▶ [What the exercise asks]
List all lines of the data containing the word "from".

══════

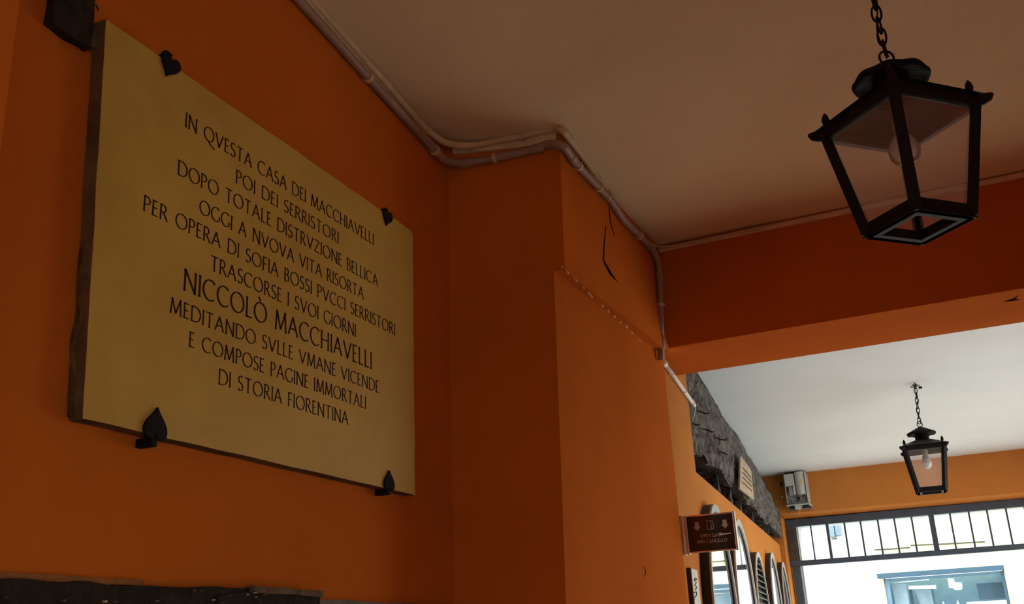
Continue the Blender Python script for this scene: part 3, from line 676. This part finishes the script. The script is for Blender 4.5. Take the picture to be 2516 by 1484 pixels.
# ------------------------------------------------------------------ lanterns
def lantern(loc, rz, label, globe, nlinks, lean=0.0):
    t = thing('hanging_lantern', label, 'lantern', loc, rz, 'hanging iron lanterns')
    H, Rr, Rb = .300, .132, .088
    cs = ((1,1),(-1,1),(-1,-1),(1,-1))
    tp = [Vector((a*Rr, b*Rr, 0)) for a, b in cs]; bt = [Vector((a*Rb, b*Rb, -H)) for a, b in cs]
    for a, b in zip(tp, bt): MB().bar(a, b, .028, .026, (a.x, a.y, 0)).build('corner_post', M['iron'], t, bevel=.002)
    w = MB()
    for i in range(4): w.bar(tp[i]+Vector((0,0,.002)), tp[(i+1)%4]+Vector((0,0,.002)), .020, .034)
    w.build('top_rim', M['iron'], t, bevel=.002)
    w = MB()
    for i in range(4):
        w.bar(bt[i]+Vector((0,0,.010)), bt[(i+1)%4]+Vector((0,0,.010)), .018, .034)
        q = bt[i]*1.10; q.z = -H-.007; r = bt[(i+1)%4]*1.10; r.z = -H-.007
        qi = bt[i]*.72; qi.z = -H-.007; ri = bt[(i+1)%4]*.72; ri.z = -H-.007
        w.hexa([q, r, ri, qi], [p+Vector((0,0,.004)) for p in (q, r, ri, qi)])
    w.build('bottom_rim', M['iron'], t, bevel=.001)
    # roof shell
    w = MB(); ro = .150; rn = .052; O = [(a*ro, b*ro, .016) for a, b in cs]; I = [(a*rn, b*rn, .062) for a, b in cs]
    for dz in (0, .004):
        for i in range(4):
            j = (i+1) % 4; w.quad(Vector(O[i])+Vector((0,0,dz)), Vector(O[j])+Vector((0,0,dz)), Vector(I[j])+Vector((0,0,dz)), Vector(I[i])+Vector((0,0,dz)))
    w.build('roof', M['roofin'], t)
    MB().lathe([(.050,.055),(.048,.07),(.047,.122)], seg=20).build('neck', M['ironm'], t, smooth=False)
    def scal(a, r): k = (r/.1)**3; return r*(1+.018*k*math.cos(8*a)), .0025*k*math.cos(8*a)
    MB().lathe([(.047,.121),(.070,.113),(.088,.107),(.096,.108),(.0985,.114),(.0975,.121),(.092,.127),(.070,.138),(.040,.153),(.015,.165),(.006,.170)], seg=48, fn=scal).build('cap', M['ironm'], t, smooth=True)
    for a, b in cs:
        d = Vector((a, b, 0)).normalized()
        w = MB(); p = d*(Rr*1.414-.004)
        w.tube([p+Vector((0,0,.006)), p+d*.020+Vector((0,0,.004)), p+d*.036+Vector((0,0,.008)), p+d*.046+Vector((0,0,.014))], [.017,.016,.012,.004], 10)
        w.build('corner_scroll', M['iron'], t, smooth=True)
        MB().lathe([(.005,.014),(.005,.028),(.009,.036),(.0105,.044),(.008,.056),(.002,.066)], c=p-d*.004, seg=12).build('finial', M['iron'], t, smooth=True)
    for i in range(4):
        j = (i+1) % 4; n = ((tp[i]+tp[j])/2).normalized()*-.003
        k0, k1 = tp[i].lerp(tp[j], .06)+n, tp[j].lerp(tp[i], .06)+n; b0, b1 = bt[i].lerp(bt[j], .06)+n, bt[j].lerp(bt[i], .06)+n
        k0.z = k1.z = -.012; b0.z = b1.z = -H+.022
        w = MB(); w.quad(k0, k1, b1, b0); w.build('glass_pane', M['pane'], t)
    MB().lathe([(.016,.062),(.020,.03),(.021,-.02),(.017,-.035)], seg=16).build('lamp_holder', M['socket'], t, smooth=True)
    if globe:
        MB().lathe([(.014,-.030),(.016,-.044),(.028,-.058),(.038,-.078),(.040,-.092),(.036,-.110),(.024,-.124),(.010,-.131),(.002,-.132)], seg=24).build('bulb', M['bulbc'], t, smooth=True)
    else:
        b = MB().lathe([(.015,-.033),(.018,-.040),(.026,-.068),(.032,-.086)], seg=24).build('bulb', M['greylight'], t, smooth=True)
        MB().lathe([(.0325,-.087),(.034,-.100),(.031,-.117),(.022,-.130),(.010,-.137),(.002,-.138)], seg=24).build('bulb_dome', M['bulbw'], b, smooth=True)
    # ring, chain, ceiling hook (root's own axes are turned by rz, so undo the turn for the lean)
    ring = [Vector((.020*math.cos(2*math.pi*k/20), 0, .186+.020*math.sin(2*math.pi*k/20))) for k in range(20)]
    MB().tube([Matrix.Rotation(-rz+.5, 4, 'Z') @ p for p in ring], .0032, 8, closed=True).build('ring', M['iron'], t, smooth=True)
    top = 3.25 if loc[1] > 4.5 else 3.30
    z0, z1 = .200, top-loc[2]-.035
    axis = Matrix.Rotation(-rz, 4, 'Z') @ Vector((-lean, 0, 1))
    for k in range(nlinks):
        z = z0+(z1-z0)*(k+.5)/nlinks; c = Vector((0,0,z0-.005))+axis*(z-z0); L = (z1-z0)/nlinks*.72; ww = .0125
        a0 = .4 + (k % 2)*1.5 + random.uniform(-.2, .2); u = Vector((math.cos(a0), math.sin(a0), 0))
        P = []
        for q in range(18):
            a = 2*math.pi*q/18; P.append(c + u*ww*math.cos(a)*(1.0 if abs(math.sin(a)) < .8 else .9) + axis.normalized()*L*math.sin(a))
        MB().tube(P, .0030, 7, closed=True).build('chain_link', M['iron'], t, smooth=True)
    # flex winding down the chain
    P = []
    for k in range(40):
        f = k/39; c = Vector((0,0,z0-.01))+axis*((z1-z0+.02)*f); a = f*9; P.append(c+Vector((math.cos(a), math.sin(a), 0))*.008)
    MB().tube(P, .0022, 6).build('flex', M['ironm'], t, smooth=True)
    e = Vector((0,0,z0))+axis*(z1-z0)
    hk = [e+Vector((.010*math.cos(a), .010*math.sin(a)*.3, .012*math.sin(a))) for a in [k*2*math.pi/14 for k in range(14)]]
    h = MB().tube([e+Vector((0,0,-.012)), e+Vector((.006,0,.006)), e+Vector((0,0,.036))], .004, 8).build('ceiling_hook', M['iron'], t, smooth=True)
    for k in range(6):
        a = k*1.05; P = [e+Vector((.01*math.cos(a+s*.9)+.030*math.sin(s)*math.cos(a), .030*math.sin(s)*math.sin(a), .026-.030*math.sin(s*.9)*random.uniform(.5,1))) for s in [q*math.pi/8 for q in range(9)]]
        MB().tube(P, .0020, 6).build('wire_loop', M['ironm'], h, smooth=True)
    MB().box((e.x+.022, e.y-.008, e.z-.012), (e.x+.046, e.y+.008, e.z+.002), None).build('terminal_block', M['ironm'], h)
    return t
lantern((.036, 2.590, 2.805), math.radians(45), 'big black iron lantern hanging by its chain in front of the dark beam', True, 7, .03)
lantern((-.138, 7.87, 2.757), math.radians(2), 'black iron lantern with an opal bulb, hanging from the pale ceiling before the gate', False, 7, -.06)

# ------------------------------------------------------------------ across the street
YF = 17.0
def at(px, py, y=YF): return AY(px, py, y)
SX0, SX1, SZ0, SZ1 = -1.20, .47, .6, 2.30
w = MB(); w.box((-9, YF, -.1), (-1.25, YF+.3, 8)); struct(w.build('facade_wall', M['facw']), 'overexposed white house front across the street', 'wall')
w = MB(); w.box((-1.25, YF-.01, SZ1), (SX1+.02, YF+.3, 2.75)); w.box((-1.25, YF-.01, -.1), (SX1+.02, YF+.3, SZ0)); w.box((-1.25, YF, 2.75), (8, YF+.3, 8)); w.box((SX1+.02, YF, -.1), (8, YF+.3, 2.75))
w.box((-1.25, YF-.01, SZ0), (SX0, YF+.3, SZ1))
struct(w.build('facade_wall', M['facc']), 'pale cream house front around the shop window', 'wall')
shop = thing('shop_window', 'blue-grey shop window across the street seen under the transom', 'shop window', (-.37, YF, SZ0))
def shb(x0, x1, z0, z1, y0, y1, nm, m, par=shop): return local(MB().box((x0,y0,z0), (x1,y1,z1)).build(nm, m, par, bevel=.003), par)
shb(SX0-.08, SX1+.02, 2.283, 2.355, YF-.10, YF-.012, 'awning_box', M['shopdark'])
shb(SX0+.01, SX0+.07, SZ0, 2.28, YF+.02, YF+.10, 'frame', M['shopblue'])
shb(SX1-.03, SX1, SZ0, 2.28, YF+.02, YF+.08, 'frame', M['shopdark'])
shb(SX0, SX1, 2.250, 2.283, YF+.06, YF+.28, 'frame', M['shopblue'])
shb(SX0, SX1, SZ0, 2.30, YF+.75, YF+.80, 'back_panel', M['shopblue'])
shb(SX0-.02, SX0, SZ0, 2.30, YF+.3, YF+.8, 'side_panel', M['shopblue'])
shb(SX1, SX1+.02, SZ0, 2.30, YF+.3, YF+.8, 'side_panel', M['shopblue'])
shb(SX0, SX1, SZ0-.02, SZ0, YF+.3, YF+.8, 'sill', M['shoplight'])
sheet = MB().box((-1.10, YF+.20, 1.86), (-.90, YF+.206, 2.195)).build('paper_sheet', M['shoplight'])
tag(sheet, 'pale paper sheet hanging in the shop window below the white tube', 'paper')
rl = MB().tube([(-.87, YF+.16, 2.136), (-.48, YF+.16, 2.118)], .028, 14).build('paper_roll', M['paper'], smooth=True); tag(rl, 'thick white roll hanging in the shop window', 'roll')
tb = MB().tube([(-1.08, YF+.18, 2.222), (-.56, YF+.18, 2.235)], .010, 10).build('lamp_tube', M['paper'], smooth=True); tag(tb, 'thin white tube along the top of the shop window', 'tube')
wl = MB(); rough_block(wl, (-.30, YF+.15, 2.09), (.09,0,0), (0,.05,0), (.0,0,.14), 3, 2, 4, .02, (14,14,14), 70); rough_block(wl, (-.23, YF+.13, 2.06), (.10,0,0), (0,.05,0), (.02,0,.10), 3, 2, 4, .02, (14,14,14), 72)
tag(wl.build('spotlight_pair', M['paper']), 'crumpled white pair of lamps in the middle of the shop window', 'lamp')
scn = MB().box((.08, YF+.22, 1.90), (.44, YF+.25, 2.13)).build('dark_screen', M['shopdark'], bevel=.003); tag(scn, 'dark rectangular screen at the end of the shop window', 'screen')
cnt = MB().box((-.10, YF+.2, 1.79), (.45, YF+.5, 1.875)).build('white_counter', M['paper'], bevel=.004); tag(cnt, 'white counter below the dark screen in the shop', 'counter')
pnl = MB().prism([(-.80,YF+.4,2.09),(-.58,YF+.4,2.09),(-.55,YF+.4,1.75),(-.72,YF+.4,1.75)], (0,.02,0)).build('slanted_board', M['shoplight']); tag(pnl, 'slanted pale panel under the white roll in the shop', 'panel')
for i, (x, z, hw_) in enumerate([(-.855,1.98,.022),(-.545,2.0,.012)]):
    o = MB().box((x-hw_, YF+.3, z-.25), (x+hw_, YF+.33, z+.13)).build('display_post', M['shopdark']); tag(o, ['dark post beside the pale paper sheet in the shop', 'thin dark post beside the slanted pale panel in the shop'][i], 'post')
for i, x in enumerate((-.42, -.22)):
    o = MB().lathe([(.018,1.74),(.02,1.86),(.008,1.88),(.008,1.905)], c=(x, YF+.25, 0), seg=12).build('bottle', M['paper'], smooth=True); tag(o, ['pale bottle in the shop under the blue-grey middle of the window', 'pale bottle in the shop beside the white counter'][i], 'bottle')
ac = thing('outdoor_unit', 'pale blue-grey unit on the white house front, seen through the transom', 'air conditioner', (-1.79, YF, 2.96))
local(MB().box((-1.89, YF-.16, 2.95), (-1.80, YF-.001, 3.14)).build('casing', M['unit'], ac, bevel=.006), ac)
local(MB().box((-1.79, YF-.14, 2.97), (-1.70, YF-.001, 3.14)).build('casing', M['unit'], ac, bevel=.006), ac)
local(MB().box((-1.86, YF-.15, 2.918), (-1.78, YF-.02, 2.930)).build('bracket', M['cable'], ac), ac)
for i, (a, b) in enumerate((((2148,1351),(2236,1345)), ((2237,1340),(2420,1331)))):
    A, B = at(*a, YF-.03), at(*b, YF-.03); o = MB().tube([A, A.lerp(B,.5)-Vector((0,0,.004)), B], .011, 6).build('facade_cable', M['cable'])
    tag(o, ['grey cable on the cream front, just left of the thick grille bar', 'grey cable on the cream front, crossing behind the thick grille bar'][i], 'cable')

══════

▶ [Full output]
Continue the Blender Python script for this scene: part 3, from line 676. This part finishes the script. The script is for Blender 4.5. Take the picture to be 2516 by 1484 pixels.
lantern((-.138, 7.87, 2.757), math.radians(2), 'black iron lantern with an opal bulb, hanging from the pale ceiling before the gate', False, 7, -.06)